(Task prompt): Copy out each line of the material below with no changes.

(Dataset content):
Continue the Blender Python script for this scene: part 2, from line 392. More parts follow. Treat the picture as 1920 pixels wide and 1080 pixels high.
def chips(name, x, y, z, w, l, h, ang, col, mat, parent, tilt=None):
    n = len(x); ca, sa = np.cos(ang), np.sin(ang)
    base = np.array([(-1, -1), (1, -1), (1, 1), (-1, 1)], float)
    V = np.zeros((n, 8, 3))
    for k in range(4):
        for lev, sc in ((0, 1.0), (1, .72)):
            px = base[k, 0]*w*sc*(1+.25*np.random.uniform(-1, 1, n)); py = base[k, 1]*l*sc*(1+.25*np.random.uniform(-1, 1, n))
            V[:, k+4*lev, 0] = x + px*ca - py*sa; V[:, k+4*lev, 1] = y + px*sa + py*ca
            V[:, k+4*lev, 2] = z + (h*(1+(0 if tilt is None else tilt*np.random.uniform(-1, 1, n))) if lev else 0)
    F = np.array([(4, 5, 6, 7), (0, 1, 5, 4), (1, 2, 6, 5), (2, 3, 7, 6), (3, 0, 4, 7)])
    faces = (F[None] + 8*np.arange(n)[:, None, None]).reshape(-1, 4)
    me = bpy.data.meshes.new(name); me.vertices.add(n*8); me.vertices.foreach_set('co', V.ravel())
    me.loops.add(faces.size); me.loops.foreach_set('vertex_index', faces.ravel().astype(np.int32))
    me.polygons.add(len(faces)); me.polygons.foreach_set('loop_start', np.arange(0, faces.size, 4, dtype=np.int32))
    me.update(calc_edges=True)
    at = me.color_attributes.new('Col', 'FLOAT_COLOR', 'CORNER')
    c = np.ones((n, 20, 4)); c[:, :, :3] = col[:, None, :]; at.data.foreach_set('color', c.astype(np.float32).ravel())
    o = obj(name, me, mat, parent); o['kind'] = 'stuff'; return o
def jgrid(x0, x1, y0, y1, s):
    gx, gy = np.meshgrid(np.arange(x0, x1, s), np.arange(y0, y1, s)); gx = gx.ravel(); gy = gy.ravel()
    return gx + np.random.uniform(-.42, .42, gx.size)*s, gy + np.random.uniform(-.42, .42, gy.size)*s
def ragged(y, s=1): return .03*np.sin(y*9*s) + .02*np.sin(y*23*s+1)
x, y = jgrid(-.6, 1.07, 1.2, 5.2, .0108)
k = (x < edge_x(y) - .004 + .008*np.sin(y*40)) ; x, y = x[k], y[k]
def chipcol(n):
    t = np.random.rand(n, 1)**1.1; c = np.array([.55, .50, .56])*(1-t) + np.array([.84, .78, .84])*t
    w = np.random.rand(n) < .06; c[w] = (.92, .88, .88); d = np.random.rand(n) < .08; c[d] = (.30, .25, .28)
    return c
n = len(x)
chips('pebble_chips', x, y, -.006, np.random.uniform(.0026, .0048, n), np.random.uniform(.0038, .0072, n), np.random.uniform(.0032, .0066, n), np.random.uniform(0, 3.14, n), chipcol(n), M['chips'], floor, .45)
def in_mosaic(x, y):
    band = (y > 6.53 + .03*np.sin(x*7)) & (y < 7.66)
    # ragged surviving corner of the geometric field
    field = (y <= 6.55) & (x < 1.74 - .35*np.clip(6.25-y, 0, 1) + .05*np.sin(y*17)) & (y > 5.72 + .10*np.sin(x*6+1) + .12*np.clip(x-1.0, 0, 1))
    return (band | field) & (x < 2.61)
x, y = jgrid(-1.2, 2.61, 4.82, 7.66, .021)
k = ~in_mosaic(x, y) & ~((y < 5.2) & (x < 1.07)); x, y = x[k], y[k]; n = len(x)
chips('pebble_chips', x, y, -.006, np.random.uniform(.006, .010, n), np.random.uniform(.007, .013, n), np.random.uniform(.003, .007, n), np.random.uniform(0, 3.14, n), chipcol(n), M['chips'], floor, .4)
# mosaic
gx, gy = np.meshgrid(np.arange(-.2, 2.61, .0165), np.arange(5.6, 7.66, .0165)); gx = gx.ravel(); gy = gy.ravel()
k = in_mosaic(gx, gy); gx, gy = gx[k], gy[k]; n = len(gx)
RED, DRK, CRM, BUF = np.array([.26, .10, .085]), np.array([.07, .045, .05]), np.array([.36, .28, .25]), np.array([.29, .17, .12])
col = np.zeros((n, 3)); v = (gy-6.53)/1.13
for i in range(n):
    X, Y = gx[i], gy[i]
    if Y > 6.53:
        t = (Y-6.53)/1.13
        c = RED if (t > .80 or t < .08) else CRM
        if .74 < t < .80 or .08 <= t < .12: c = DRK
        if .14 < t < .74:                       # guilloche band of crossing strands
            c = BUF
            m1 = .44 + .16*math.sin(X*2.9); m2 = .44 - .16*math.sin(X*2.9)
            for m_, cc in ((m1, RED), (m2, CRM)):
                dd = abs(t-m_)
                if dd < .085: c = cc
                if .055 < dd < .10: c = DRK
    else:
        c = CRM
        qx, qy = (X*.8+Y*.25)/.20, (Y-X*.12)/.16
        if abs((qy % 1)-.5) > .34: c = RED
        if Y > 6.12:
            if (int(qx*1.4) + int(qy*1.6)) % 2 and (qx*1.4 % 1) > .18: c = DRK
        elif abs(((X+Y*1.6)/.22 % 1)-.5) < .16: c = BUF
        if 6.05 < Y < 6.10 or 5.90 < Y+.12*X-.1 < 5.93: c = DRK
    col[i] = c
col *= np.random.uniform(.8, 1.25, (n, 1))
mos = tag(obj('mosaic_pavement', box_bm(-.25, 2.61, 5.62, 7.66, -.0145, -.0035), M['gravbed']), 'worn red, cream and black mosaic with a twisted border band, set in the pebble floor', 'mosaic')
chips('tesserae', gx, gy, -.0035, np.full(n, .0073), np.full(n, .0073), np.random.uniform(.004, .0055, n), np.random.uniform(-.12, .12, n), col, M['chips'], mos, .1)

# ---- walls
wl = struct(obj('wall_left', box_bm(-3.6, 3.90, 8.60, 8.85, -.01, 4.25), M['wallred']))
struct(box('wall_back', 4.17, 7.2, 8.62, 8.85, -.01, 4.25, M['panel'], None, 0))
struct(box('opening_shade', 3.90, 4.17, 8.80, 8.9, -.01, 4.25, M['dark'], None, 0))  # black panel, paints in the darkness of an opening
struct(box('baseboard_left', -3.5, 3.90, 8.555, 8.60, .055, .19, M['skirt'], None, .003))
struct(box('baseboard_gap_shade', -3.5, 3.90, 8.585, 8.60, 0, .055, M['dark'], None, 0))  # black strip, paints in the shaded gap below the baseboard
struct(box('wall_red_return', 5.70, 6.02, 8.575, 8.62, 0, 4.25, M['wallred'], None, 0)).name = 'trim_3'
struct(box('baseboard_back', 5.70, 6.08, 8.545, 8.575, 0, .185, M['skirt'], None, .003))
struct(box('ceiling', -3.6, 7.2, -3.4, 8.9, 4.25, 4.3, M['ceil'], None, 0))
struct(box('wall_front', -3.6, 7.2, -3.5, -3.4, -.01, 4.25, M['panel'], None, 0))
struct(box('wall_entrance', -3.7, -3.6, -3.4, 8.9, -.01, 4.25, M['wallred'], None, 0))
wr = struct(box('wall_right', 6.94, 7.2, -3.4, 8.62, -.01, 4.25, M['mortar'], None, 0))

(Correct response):
Continue the Blender Python script for this scene: part 2, from line 392. More parts follow. Treat the picture as 1920 pixels wide and 1080 pixels high.
def chips(name, x, y, z, w, l, h, ang, col, mat, parent, tilt=None):
    n = len(x); ca, sa = np.cos(ang), np.sin(ang)
    base = np.array([(-1, -1), (1, -1), (1, 1), (-1, 1)], float)
    V = np.zeros((n, 8, 3))
    for k in range(4):
        for lev, sc in ((0, 1.0), (1, .72)):
            px = base[k, 0]*w*sc*(1+.25*np.random.uniform(-1, 1, n)); py = base[k, 1]*l*sc*(1+.25*np.random.uniform(-1, 1, n))
            V[:, k+4*lev, 0] = x + px*ca - py*sa; V[:, k+4*lev, 1] = y + px*sa + py*ca
            V[:, k+4*lev, 2] = z + (h*(1+(0 if tilt is None else tilt*np.random.uniform(-1, 1, n))) if lev else 0)
    F = np.array([(4, 5, 6, 7), (0, 1, 5, 4), (1, 2, 6, 5), (2, 3, 7, 6), (3, 0, 4, 7)])
    faces = (F[None] + 8*np.arange(n)[:, None, None]).reshape(-1, 4)
    me = bpy.data.meshes.new(name); me.vertices.add(n*8); me.vertices.foreach_set('co', V.ravel())
    me.loops.add(faces.size); me.loops.foreach_set('vertex_index', faces.ravel().astype(np.int32))
    me.polygons.add(len(faces)); me.polygons.foreach_set('loop_start', np.arange(0, faces.size, 4, dtype=np.int32))
    me.update(calc_edges=True)
    at = me.color_attributes.new('Col', 'FLOAT_COLOR', 'CORNER')
    c = np.ones((n, 20, 4)); c[:, :, :3] = col[:, None, :]; at.data.foreach_set('color', c.astype(np.float32).ravel())
    o = obj(name, me, mat, parent); o['kind'] = 'stuff'; return o
def jgrid(x0, x1, y0, y1, s):
    gx, gy = np.meshgrid(np.arange(x0, x1, s), np.arange(y0, y1, s)); gx = gx.ravel(); gy = gy.ravel()
    return gx + np.random.uniform(-.42, .42, gx.size)*s, gy + np.random.uniform(-.42, .42, gy.size)*s
def ragged(y, s=1): return .03*np.sin(y*9*s) + .02*np.sin(y*23*s+1)
x, y = jgrid(-.6, 1.07, 1.2, 5.2, .0108)
k = (x < edge_x(y) - .004 + .008*np.sin(y*40)) ; x, y = x[k], y[k]
def chipcol(n):
    t = np.random.rand(n, 1)**1.1; c = np.array([.55, .50, .56])*(1-t) + np.array([.84, .78, .84])*t
    w = np.random.rand(n) < .06; c[w] = (.92, .88, .88); d = np.random.rand(n) < .08; c[d] = (.30, .25, .28)
    return c
n = len(x)
chips('pebble_chips', x, y, -.006, np.random.uniform(.0026, .0048, n), np.random.uniform(.0038, .0072, n), np.random.uniform(.0032, .0066, n), np.random.uniform(0, 3.14, n), chipcol(n), M['chips'], floor, .45)
def in_mosaic(x, y):
    band = (y > 6.53 + .03*np.sin(x*7)) & (y < 7.66)
    # ragged surviving corner of the geometric field
    field = (y <= 6.55) & (x < 1.74 - .35*np.clip(6.25-y, 0, 1) + .05*np.sin(y*17)) & (y > 5.72 + .10*np.sin(x*6+1) + .12*np.clip(x-1.0, 0, 1))
    return (band | field) & (x < 2.61)
x, y = jgrid(-1.2, 2.61, 4.82, 7.66, .021)
k = ~in_mosaic(x, y) & ~((y < 5.2) & (x < 1.07)); x, y = x[k], y[k]; n = len(x)
chips('pebble_chips', x, y, -.006, np.random.uniform(.006, .010, n), np.random.uniform(.007, .013, n), np.random.uniform(.003, .007, n), np.random.uniform(0, 3.14, n), chipcol(n), M['chips'], floor, .4)
# mosaic
gx, gy = np.meshgrid(np.arange(-.2, 2.61, .0165), np.arange(5.6, 7.66, .0165)); gx = gx.ravel(); gy = gy.ravel()
k = in_mosaic(gx, gy); gx, gy = gx[k], gy[k]; n = len(gx)
RED, DRK, CRM, BUF = np.array([.26, .10, .085]), np.array([.07, .045, .05]), np.array([.36, .28, .25]), np.array([.29, .17, .12])
col = np.zeros((n, 3)); v = (gy-6.53)/1.13
for i in range(n):
    X, Y = gx[i], gy[i]
    if Y > 6.53:
        t = (Y-6.53)/1.13
        c = RED if (t > .80 or t < .08) else CRM
        if .74 < t < .80 or .08 <= t < .12: c = DRK
        if .14 < t < .74:                       # guilloche band of crossing strands
            c = BUF
            m1 = .44 + .16*math.sin(X*2.9); m2 = .44 - .16*math.sin(X*2.9)
            for m_, cc in ((m1, RED), (m2, CRM)):
                dd = abs(t-m_)
                if dd < .085: c = cc
                if .055 < dd < .10: c = DRK
    else:
        c = CRM
        qx, qy = (X*.8+Y*.25)/.20, (Y-X*.12)/.16
        if abs((qy % 1)-.5) > .34: c = RED
        if Y > 6.12:
            if (int(qx*1.4) + int(qy*1.6)) % 2 and (qx*1.4 % 1) > .18: c = DRK
        elif abs(((X+Y*1.6)/.22 % 1)-.5) < .16: c = BUF
        if 6.05 < Y < 6.10 or 5.90 < Y+.12*X-.1 < 5.93: c = DRK
    col[i] = c
col *= np.random.uniform(.8, 1.25, (n, 1))
mos = tag(obj('mosaic_pavement', box_bm(-.25, 2.61, 5.62, 7.66, -.0145, -.0035), M['gravbed']), 'worn red, cream and black mosaic with a twisted border band, set in the pebble floor', 'mosaic')
chips('tesserae', gx, gy, -.0035, np.full(n, .0073), np.full(n, .0073), np.random.uniform(.004, .0055, n), np.random.uniform(-.12, .12, n), col, M['chips'], mos, .1)

# ---- walls
wl = struct(obj('wall_left', box_bm(-3.6, 3.90, 8.60, 8.85, -.01, 4.25), M['wallred']))
struct(box('wall_back', 4.17, 7.2, 8.62, 8.85, -.01, 4.25, M['panel'], None, 0))
struct(box('opening_shade', 3.90, 4.17, 8.80, 8.9, -.01, 4.25, M['dark'], None, 0))  # black panel, paints in the darkness of an opening
struct(box('baseboard_left', -3.5, 3.90, 8.555, 8.60, .055, .19, M['skirt'], None, .003))
struct(box('baseboard_gap_shade', -3.5, 3.90, 8.585, 8.60, 0, .055, M['dark'], None, 0))  # black strip, paints in the shaded gap below the baseboard
struct(box('wall_red_return', 5.70, 6.02, 8.575, 8.62, 0, 4.25, M['wallred'], None, 0)).name = 'trim_3'
struct(box('baseboard_back', 5.70, 6.08, 8.545, 8.575, 0, .185, M['skirt'], None, .003))
struct(box('ceiling', -3.6, 7.2, -3.4, 8.9, 4.25, 4.3, M['ceil'], None, 0))
struct(box('wall_front', -3.6, 7.2, -3.5, -3.4, -.01, 4.25, M['panel'], None, 0))
struct(box('wall_entrance', -3.7, -3.6, -3.4, 8.9, -.01, 4.25, M['wallred'], None, 0))
wr = struct(box('wall_right', 6.94, 7.2, -3.4, 8.62, -.01, 4.25, M['mortar'], None, 0))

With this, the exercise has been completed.